### What you are asked to do
In the entries below, find every line with "picture" and copy it.

### Available records
------------------------------------

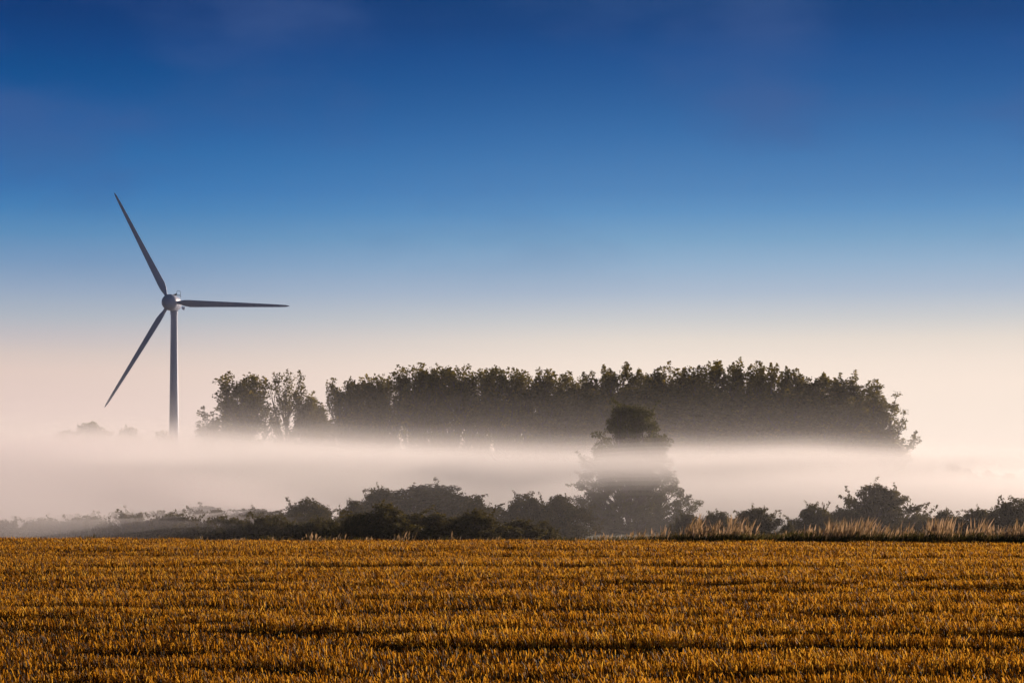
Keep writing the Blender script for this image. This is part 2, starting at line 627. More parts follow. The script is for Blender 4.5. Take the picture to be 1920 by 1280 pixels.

------------------------------------

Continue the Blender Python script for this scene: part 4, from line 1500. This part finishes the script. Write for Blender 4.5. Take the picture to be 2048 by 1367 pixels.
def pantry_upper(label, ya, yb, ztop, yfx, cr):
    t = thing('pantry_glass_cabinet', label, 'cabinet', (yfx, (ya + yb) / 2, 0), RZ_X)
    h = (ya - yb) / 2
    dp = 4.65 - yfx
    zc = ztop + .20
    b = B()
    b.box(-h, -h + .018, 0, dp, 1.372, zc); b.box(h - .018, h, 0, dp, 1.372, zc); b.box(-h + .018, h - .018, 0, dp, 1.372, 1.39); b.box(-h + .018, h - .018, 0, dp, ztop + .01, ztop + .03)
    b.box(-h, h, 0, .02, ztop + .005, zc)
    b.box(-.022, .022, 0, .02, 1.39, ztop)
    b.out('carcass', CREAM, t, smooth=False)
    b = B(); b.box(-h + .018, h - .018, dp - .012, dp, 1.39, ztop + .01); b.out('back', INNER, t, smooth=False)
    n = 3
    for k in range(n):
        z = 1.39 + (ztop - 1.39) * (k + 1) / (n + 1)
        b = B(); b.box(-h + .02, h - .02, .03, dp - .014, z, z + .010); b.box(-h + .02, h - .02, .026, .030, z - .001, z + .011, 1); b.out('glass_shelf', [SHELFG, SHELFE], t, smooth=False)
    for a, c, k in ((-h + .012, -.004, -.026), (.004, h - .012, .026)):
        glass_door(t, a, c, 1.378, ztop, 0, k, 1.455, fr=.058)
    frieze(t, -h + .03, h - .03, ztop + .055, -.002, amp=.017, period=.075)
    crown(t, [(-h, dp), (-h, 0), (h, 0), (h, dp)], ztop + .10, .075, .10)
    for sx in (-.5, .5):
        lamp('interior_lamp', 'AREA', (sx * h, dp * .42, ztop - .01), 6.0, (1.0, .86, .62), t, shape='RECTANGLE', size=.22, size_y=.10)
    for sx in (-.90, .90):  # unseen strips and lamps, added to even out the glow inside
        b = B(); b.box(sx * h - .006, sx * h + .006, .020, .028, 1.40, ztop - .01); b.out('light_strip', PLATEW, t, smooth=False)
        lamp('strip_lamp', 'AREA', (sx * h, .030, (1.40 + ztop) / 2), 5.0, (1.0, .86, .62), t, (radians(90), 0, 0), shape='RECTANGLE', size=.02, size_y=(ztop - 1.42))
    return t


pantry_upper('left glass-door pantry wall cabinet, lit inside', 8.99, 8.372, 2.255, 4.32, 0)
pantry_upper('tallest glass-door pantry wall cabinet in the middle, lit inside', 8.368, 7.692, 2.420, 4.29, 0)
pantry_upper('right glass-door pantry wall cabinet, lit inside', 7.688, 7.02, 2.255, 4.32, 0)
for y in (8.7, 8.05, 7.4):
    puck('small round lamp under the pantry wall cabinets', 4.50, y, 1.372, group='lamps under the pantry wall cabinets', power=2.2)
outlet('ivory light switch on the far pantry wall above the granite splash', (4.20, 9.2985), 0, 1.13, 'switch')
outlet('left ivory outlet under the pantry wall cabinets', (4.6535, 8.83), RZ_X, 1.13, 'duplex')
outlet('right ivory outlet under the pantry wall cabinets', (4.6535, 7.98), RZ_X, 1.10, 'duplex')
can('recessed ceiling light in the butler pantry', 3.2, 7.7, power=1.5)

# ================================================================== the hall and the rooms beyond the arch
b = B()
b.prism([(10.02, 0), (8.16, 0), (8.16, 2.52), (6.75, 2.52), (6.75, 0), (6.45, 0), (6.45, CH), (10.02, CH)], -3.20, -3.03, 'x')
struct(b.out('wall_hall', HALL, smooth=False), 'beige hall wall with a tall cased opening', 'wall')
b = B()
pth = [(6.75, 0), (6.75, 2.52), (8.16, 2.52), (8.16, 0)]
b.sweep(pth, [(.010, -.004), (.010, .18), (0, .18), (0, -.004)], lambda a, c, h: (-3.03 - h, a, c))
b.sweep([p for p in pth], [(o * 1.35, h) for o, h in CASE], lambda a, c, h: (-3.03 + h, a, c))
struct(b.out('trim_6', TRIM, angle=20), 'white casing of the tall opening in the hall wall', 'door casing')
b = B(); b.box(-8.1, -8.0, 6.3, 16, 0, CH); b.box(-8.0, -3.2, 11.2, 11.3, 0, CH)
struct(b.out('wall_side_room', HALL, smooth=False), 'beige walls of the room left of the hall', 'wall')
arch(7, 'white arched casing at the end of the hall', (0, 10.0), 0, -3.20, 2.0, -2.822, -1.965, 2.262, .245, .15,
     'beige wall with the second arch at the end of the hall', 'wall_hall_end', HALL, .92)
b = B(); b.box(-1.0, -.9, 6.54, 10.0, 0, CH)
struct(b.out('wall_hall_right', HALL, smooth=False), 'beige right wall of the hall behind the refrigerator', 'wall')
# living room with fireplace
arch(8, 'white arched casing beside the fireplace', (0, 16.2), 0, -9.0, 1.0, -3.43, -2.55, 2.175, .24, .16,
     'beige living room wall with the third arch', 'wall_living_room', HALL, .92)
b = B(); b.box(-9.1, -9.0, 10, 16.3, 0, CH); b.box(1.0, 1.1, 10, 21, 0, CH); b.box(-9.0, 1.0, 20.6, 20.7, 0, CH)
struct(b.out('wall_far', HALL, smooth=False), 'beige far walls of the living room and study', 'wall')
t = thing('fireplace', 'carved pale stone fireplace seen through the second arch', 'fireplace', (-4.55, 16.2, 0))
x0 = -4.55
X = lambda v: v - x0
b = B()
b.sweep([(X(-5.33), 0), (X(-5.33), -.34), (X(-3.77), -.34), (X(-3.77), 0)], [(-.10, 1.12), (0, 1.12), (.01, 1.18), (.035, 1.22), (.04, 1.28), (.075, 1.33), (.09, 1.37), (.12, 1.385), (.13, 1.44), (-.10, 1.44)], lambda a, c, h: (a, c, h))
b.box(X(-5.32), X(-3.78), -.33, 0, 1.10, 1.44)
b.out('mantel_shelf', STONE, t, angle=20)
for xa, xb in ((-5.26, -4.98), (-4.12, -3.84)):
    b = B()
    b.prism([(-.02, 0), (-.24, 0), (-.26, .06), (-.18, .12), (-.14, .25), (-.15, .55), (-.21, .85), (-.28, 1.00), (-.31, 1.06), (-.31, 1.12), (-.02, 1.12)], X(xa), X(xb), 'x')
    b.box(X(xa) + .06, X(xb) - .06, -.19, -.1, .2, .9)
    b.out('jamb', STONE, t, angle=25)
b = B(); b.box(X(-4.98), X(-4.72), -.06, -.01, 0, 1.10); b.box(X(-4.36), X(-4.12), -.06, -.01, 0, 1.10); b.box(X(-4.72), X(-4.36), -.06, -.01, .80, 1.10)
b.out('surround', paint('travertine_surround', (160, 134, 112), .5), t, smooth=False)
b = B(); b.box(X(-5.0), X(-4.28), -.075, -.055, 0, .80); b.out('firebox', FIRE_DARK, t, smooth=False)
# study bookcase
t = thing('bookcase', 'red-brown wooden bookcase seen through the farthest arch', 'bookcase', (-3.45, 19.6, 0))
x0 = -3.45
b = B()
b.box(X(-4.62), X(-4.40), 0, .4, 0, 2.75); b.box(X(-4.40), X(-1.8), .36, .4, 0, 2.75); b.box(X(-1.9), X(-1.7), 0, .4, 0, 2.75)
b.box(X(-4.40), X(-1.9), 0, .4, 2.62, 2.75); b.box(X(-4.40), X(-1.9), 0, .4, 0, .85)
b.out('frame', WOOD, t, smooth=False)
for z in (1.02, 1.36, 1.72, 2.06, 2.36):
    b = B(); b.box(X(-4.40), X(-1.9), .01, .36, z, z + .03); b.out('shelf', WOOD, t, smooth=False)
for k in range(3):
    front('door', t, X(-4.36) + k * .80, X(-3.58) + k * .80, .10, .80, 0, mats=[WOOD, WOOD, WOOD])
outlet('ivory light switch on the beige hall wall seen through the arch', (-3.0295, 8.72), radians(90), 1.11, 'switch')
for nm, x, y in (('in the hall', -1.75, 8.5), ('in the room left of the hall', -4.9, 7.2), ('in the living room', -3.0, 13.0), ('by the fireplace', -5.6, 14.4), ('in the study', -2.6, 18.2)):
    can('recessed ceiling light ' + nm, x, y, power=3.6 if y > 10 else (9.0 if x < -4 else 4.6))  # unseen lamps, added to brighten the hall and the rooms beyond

------------------------------------

### Task result
Keep writing the Blender script for this image. This is part 2, starting at line 627. More parts follow. The script is for Blender 4.5. Take the picture to be 1920 by 1280 pixels.
Continue the Blender Python script for this scene: part 4, from line 1500. This part finishes the script. Write for Blender 4.5. Take the picture to be 2048 by 1367 pixels.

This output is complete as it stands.